400m個人メドレーで銅メダルを獲得した瀬戸大也。優勝したフランスのマルシャン(中央)はフェルプス超えの世界新記録

瀬戸の成長に不可欠だった「反骨心」

 彼の強さは、まやかしだったのか——。

 幾度となく「自信がある」と口にしていたにもかかわらず、惨敗に終わった東京五輪。その理由は、至極単純であった。

「練習不足」。

 瀬戸の強さは内面的な野性味溢れる感性に加えて、トレーニングの量と質が積み重なった上に成り立っていたものだった。その全てが不足していた東京五輪での結果は、まさに推して知るべしである。

 それは、瀬戸自身も薄々気づいていたのだろう。

 現在、瀬戸は東海大学で指導する加藤コーチの元で練習を行っている。加藤コーチの練習は、質も量も厳しいことで有名である。瀬戸は、その世界に自ら飛び込んだ。

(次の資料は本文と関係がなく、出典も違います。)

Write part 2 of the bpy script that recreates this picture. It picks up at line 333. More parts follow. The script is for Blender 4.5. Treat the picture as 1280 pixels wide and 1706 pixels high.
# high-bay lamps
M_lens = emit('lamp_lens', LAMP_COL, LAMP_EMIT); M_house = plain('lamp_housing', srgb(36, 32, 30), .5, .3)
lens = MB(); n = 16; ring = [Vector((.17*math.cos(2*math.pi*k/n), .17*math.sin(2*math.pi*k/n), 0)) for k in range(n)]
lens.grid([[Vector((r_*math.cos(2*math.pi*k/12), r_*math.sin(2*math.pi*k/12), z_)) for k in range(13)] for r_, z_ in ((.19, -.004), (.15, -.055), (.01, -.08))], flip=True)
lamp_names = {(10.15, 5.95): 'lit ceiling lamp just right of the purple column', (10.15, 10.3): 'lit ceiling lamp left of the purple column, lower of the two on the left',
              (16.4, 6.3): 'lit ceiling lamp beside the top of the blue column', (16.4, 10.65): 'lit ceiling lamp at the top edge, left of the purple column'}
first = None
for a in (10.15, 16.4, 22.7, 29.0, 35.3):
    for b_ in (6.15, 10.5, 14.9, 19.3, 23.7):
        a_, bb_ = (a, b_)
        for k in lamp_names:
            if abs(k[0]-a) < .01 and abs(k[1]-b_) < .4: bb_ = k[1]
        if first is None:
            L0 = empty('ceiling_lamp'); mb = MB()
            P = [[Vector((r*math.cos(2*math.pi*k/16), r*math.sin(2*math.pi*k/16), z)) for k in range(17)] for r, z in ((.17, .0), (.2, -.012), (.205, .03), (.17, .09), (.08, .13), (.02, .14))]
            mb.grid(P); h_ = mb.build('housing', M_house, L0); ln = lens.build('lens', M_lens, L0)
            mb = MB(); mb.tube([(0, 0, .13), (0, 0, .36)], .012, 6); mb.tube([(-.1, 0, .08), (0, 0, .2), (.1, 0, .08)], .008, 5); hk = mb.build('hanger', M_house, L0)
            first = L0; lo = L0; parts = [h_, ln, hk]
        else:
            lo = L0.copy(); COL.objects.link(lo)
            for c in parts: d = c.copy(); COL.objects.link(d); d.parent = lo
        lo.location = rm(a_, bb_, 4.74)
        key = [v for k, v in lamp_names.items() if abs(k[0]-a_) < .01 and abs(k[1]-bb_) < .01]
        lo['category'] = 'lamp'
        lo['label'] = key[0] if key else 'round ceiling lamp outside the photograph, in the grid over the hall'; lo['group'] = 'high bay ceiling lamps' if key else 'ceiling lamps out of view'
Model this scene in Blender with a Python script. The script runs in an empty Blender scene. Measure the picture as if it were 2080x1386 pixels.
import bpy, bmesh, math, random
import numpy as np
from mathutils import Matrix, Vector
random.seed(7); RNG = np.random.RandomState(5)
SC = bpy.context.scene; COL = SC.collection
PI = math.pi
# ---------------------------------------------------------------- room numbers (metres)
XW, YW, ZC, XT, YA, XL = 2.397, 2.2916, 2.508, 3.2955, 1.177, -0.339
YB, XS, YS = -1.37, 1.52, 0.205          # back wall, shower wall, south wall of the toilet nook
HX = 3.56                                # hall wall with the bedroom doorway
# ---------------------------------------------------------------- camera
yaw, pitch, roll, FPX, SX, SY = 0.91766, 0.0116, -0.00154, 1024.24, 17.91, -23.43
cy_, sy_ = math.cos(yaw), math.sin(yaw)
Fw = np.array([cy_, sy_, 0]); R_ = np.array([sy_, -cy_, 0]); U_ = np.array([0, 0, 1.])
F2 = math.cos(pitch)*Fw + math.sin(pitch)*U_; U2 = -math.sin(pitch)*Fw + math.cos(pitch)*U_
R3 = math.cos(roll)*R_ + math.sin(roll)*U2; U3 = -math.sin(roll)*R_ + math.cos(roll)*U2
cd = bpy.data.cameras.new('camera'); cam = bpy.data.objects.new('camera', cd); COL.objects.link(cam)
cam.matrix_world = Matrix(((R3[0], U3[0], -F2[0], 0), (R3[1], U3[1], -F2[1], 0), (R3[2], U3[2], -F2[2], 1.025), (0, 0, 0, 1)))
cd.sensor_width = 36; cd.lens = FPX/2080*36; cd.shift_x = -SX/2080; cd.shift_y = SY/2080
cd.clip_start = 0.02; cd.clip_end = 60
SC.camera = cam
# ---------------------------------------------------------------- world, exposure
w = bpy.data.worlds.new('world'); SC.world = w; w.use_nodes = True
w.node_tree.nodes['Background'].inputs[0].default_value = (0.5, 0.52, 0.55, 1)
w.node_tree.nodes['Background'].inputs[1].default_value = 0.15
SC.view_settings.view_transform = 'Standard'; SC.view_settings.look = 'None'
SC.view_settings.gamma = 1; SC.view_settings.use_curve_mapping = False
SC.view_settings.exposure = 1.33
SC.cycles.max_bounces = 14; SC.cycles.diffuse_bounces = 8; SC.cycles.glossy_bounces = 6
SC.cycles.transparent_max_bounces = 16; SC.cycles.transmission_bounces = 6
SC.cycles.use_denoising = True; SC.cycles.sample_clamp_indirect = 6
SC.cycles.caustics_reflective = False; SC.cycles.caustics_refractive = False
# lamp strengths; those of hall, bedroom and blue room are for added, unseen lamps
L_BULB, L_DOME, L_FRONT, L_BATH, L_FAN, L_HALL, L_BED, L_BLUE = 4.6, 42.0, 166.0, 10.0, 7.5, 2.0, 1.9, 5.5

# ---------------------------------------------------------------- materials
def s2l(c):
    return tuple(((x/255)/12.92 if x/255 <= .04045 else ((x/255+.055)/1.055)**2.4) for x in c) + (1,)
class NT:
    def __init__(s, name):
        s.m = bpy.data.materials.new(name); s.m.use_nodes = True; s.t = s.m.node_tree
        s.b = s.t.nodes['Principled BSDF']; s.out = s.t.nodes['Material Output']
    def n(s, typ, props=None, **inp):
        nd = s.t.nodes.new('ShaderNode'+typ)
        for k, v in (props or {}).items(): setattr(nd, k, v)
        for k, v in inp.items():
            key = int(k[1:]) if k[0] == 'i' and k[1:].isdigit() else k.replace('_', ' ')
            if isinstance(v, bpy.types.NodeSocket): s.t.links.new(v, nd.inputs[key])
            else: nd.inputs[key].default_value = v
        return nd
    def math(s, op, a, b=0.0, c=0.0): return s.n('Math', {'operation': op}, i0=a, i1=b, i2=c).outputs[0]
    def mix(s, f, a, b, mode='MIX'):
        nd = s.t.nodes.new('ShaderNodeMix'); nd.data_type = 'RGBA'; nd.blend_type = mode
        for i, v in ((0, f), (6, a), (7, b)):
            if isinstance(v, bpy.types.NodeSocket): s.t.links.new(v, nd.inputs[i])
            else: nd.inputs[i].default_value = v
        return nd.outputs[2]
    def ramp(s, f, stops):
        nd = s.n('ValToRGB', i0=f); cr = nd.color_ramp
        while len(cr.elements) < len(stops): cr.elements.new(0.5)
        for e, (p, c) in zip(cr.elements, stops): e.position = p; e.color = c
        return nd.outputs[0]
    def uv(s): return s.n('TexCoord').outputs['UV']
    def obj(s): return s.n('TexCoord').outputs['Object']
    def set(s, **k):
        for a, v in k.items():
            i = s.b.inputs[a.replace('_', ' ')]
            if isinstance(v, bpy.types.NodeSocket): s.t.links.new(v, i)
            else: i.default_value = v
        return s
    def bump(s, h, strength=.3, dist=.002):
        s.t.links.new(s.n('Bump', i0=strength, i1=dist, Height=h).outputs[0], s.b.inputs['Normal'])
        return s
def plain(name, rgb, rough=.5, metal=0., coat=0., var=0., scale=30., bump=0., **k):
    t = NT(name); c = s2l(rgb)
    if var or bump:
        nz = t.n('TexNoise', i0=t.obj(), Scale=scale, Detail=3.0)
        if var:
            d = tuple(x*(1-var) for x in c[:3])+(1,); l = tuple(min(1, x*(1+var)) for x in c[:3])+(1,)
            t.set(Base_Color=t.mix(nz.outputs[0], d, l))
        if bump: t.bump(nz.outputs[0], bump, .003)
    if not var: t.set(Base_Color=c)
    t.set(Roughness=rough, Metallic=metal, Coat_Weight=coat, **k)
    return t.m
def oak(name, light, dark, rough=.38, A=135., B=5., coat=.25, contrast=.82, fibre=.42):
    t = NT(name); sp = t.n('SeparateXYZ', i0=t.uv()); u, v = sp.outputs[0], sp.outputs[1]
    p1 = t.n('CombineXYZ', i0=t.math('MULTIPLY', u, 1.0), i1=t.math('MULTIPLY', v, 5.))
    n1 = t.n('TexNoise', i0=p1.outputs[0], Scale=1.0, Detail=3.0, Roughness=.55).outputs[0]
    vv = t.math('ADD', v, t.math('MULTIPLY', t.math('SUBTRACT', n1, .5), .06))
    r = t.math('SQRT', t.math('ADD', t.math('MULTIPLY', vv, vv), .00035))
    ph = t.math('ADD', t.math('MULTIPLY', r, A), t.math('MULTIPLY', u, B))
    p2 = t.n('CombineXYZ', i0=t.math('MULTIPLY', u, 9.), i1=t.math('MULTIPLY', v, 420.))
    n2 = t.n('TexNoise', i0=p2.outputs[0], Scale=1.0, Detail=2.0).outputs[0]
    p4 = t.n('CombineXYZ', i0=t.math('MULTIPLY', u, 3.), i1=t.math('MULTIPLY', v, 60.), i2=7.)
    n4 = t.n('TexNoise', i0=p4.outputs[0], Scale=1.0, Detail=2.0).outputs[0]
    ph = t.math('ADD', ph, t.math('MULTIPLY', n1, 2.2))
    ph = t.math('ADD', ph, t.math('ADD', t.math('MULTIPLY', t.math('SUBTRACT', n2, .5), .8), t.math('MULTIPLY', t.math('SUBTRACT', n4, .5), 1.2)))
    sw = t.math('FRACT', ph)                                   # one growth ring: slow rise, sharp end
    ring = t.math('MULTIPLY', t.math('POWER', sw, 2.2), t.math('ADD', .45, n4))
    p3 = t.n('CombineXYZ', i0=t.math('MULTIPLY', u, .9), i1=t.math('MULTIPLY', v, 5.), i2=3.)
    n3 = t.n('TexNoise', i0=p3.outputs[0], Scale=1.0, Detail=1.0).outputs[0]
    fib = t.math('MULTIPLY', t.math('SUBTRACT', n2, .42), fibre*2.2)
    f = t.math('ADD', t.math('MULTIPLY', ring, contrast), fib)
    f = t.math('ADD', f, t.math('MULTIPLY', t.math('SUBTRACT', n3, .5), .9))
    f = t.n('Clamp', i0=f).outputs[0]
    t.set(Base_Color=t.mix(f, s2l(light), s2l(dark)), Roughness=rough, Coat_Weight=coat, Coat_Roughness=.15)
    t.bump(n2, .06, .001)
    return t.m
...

 最初は加藤コーチが求める要求に全く応えられなかった。加藤コーチも「(瀬戸)大也がこんなに弱いと思いませんでしたよ」と笑う。

 そこで、身体から作り替えた。練習と泳ぎに差し支えない程度に脂肪を蓄え、並外れた練習量に耐えられる肉体を作った。そのうえで、毎日毎日、加藤コーチの無理難題に耐えるために、ひたすら厳しい練習に打ち込んだ。

 今年4月の日本選手権前、フラッグスタッフで行った高地トレーニングでは「やりたいことの半分もできていない」と加藤コーチは瀬戸を酷評した。コンビを組んで2年目に入り、「これくらいはやれるだろう」という期待があったが、それを下回ったことに落胆を隠せなかった。

 しかし、かえってそれが良かった。瀬戸の野性に火をつけたのだ。

 元々反骨心の塊のような選手である。逆境に追い込まれれば追い込まれるほど、勝負どころを見極め勝利を手にしてきた。2013年のバルセロナ世界水泳選手権初勝利も、優勝候補だった萩野公介に注目が集まっていたところで陰から勝利をもぎとった。

 世界水泳を連覇したときも、同大会で個人メドレーで2冠を達成したときも、持ちタイムで言えば3、4番手から前評判を覆して金メダルを勝ち取った。

 さかのぼればジュニア時代は、誰もが「敵わない」と勝負を諦めて2位狙いをするほど、同い年の萩野がずば抜けて強かった。だが、その萩野に何度敗れても、届かなくても執念の炎を燃やし続け、中学2年生のときに初めて萩野に敗北を味わわせたのも瀬戸であった。